WILLIAM OWEN (1769—1825), the son of a bookseller at Ludlow, came to London in 1786, after receiving a good education at the Ludlow Grammar School. He became a pupil of Charles Catton, landscape and animal painter, and of the Academy. In 1792 he exhibited a Portrait of a Gentleman, and a View of Ludford Bridge. He is chiefly known as a portrait painter, and found that branch of art remunerative, but his real tastes appeared in Blind Beggar of Bethnal Green, The Fortune Teller, The Village Schoolmistress, and other simple stories of country life. A picture of two sisters gained him one of the two as a wife; and portraits of Pitt, Lord Grenville, the Duke of Buccleuch, and other noteworthy persons brought him into fashion. Owen was elected full member of the Academy in 1806, and appointed portrait painter to the Prince of Wales in 1810. He was an unwearied worker, and his subject-pictures commanded an interest which does not continue. In the National Gallery is The Dead Robin. His William Croker and Lord Loughborough are in the National Portrait Gallery.

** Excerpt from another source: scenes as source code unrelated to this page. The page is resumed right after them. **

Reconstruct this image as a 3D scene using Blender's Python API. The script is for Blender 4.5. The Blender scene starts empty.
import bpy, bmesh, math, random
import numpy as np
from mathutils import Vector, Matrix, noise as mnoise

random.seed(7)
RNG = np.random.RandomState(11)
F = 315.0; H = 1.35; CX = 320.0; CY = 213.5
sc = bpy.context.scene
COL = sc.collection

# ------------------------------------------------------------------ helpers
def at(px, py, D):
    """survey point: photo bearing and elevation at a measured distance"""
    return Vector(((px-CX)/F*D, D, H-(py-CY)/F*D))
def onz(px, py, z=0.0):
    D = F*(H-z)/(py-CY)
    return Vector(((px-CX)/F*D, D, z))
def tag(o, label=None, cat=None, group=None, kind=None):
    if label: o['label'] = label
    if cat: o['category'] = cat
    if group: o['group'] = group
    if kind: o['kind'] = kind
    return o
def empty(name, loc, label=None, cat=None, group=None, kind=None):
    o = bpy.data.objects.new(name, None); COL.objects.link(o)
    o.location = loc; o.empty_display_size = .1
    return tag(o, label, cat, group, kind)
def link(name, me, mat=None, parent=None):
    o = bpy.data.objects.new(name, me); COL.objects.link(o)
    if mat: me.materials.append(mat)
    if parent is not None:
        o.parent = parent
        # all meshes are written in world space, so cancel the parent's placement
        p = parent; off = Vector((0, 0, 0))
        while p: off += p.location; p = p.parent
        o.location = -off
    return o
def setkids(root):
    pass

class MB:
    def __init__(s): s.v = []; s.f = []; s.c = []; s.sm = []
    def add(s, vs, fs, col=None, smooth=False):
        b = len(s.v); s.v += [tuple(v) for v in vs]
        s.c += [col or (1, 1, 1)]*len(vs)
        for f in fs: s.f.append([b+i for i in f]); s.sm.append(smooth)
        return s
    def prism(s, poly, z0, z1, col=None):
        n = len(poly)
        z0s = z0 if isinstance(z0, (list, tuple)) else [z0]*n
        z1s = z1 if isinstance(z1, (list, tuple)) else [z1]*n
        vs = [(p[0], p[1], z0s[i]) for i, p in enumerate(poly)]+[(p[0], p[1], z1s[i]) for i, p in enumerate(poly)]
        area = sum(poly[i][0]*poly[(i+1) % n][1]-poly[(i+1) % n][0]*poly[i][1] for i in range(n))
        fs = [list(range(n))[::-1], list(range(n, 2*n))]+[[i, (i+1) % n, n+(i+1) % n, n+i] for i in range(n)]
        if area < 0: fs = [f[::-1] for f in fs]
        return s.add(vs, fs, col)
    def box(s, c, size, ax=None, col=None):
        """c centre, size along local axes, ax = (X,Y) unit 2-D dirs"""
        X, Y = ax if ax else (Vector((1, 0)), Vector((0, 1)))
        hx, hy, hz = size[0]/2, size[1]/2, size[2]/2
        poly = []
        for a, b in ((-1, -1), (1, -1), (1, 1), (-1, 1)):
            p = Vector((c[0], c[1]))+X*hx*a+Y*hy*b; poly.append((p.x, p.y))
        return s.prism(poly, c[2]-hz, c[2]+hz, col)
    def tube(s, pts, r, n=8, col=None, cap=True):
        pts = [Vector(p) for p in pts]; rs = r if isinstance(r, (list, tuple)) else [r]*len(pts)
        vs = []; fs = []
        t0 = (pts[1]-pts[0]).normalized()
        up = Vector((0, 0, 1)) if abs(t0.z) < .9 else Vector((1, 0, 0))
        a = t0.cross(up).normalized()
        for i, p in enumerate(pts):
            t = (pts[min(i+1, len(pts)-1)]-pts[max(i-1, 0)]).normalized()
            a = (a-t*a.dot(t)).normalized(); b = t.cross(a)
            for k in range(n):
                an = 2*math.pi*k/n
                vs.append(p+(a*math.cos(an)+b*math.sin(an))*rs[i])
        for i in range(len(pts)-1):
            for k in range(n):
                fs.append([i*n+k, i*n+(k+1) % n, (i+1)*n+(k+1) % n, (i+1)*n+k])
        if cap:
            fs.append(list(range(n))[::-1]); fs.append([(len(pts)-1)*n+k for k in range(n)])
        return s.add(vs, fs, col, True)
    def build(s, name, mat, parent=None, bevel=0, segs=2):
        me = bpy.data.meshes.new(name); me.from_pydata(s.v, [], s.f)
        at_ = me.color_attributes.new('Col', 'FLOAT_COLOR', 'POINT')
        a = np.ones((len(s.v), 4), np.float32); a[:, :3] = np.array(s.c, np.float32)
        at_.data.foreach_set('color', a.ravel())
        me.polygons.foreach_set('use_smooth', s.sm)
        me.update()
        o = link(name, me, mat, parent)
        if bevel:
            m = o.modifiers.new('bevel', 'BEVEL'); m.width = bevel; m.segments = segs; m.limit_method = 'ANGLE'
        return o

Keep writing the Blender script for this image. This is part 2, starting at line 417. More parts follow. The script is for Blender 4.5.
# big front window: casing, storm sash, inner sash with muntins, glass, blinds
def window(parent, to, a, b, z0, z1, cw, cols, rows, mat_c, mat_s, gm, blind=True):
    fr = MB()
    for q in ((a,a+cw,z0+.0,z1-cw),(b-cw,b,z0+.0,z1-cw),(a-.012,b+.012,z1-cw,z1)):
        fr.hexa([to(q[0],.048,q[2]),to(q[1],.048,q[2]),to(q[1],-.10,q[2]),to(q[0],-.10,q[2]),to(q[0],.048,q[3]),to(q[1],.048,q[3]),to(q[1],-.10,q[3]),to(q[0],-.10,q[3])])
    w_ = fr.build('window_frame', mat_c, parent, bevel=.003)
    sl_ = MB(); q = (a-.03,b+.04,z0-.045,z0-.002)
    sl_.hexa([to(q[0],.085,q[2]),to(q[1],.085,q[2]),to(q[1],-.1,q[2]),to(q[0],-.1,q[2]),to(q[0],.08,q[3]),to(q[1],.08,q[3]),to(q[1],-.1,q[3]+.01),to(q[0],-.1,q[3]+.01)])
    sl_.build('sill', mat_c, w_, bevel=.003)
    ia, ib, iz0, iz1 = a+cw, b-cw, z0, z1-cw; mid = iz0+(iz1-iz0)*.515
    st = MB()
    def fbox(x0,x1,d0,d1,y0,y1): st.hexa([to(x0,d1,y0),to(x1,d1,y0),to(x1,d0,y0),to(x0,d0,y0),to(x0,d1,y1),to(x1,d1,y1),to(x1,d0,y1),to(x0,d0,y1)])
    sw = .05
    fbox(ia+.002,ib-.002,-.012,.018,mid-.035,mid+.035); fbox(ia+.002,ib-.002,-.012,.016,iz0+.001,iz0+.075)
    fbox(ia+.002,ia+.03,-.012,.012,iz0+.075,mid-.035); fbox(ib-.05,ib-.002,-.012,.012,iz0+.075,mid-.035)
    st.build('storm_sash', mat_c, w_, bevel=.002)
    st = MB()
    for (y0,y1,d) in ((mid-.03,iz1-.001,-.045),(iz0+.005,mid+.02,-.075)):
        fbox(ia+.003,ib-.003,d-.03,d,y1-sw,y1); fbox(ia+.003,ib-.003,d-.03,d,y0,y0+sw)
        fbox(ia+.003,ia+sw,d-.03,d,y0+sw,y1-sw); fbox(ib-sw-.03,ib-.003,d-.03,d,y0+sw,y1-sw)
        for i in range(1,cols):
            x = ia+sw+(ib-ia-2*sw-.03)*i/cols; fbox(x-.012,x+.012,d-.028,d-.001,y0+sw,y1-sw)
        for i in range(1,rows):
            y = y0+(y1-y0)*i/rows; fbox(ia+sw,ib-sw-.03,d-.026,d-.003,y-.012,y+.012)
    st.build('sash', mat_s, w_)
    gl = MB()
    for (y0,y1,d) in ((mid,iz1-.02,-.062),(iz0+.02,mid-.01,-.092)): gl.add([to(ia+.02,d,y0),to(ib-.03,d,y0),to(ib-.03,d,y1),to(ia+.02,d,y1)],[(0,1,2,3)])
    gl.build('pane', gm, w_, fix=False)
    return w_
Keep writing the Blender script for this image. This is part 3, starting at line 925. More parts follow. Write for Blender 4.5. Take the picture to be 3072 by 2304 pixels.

MARTIN ARCHER SHEE (1770—1850), a native of Dublin, commenced art studies in the Dublin Academy. In Dublin he became known as a portrait painter. He came to London in 1788, where he was introduced to Burke, and by him to Reynolds, who advised the young painter to study at the Royal Academy, advice which he somewhat unwillingly followed. Gradually winning his way, he became a successful portrait painter of men. In 1800, he was made a R.A. Though devoting himself to portraiture Martin Shee turned ever and again to subject-pictures, of which Belisarius, Lavinia, and a Peasant Girl are specimens. A more ambitious work was Prospero and Miranda, exhibited in 1806. Shee owed his election to the Academy to his position as a portrait painter, and he justified the choice by his defence of the institution against those who attacked its privileges. In 1830, he was elected President, and knighted. Three of his works are in the National Gallery, The Infant Bacchus, and portraits of Morton the comedian, and Lewis as the Marquis in the 'Midnight Hour.' The first illustrates Shee's later style; the picture of Lewis, painted in 1791, his early method. Besides paintings, Shee was the author of several literary productions, including a tragedy, a novel, "Rhymes on Art," and art criticisms.